* Scene script records:
★ ★ ★ ★

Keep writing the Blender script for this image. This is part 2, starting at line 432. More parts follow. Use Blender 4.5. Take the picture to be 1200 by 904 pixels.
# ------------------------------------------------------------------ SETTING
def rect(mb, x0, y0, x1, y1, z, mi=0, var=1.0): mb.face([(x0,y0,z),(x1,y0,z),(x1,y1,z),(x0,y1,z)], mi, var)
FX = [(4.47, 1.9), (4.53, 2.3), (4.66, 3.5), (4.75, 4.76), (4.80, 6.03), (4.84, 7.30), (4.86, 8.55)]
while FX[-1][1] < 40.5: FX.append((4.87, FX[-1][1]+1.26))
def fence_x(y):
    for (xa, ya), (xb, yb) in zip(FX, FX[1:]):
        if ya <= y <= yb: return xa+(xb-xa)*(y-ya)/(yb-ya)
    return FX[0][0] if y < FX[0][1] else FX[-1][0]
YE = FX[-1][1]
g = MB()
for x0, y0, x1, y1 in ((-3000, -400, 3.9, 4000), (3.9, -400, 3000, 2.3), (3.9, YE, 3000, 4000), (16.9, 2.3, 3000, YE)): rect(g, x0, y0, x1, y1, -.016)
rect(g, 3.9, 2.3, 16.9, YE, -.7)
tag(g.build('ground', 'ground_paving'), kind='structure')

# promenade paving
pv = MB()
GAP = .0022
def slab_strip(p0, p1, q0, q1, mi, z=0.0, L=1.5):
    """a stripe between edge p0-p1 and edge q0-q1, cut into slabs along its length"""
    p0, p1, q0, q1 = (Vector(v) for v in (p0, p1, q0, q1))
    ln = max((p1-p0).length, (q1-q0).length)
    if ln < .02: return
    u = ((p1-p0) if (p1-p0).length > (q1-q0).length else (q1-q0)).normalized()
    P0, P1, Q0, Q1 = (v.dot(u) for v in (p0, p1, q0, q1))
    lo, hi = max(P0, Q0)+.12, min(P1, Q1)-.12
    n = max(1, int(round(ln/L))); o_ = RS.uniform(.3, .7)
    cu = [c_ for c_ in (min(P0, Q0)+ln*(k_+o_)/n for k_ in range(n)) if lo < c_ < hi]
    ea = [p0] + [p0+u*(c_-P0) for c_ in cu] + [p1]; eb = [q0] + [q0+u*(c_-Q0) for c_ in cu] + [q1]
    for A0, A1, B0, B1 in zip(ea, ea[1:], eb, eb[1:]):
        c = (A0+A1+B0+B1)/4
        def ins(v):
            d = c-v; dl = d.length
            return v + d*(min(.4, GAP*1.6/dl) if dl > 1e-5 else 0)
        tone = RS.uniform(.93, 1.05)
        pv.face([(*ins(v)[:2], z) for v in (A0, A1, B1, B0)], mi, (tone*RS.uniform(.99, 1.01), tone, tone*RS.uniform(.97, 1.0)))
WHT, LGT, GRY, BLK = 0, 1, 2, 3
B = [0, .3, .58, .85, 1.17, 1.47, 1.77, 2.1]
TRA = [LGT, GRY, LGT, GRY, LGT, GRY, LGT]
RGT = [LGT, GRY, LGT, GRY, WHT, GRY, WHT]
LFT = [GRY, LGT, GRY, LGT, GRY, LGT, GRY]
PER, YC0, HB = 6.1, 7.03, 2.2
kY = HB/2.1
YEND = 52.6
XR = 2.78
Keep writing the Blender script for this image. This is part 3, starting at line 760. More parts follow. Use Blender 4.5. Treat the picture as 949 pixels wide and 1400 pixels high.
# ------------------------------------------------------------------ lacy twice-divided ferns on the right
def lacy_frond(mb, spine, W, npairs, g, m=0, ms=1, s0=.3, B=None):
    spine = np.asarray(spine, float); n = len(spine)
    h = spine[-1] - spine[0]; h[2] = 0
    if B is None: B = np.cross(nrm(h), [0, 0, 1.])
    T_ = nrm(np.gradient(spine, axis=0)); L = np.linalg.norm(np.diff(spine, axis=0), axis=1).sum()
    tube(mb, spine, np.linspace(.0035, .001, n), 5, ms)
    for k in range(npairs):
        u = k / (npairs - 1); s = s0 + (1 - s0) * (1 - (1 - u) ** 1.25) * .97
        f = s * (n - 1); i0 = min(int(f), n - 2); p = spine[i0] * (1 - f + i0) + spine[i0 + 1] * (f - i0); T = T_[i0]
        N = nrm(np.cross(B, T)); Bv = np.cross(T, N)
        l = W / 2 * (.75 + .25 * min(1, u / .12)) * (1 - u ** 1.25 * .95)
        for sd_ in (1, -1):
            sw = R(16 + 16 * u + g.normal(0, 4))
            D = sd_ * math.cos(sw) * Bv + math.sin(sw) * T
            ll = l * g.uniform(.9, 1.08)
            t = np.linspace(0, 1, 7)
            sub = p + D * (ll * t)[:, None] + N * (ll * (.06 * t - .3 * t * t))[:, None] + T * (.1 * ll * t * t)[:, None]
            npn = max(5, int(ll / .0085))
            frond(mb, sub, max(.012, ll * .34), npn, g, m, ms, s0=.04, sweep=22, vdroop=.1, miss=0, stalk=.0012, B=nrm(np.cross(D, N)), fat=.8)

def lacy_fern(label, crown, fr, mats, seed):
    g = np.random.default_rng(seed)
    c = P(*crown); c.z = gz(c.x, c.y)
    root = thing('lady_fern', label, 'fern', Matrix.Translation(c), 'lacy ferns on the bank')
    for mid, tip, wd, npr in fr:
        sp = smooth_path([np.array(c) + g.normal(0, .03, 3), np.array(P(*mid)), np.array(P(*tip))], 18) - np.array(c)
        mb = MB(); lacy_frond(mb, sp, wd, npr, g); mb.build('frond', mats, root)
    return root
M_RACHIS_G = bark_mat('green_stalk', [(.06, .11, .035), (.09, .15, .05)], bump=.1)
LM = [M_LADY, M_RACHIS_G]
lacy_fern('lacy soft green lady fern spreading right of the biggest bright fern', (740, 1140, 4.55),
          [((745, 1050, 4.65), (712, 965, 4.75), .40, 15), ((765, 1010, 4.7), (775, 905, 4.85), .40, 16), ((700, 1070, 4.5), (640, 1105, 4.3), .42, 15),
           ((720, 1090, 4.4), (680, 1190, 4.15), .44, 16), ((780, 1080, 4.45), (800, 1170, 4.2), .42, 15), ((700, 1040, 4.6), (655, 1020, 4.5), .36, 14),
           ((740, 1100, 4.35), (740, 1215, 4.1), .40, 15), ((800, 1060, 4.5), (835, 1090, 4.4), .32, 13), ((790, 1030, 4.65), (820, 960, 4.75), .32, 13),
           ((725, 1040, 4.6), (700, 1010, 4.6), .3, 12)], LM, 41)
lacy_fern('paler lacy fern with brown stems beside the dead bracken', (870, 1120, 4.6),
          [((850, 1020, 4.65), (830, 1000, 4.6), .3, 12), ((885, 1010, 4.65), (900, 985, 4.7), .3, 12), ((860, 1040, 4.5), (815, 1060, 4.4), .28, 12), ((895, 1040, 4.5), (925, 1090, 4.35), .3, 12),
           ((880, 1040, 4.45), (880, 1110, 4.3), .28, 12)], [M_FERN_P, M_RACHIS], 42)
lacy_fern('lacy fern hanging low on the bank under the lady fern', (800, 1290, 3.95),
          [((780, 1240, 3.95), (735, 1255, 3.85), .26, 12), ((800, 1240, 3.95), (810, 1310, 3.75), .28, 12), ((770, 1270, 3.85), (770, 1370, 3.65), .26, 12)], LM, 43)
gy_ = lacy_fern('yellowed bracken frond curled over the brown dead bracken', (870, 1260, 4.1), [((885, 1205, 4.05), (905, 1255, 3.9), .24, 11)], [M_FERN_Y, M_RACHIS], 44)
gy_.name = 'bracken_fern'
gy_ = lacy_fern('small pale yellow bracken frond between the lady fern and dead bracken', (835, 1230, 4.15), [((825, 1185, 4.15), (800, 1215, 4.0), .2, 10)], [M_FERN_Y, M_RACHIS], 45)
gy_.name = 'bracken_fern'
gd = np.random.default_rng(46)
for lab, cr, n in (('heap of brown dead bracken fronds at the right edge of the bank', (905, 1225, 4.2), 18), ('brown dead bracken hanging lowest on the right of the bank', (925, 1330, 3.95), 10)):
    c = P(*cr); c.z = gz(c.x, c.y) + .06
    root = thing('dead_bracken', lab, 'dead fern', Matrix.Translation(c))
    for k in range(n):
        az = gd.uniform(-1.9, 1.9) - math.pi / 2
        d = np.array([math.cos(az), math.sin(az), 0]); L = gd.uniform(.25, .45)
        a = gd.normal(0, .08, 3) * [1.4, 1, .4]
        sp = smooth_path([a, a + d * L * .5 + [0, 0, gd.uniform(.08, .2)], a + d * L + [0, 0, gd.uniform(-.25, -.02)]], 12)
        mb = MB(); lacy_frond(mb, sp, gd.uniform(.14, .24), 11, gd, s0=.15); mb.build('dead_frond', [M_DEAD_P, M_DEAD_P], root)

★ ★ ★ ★

* Exercise:
Begin at the first line of the records above and quote every line verbatim through the one that contains "tag(g.build('ground', 'ground_paving'), kind='structure')".

* Task result:
Keep writing the Blender script for this image. This is part 2, starting at line 432. More parts follow. Use Blender 4.5. Take the picture to be 1200 by 904 pixels.
# ------------------------------------------------------------------ SETTING
def rect(mb, x0, y0, x1, y1, z, mi=0, var=1.0): mb.face([(x0,y0,z),(x1,y0,z),(x1,y1,z),(x0,y1,z)], mi, var)
FX = [(4.47, 1.9), (4.53, 2.3), (4.66, 3.5), (4.75, 4.76), (4.80, 6.03), (4.84, 7.30), (4.86, 8.55)]
while FX[-1][1] < 40.5: FX.append((4.87, FX[-1][1]+1.26))
def fence_x(y):
    for (xa, ya), (xb, yb) in zip(FX, FX[1:]):
        if ya <= y <= yb: return xa+(xb-xa)*(y-ya)/(yb-ya)
    return FX[0][0] if y < FX[0][1] else FX[-1][0]
YE = FX[-1][1]
g = MB()
for x0, y0, x1, y1 in ((-3000, -400, 3.9, 4000), (3.9, -400, 3000, 2.3), (3.9, YE, 3000, 4000), (16.9, 2.3, 3000, YE)): rect(g, x0, y0, x1, y1, -.016)
rect(g, 3.9, 2.3, 16.9, YE, -.7)
tag(g.build('ground', 'ground_paving'), kind='structure')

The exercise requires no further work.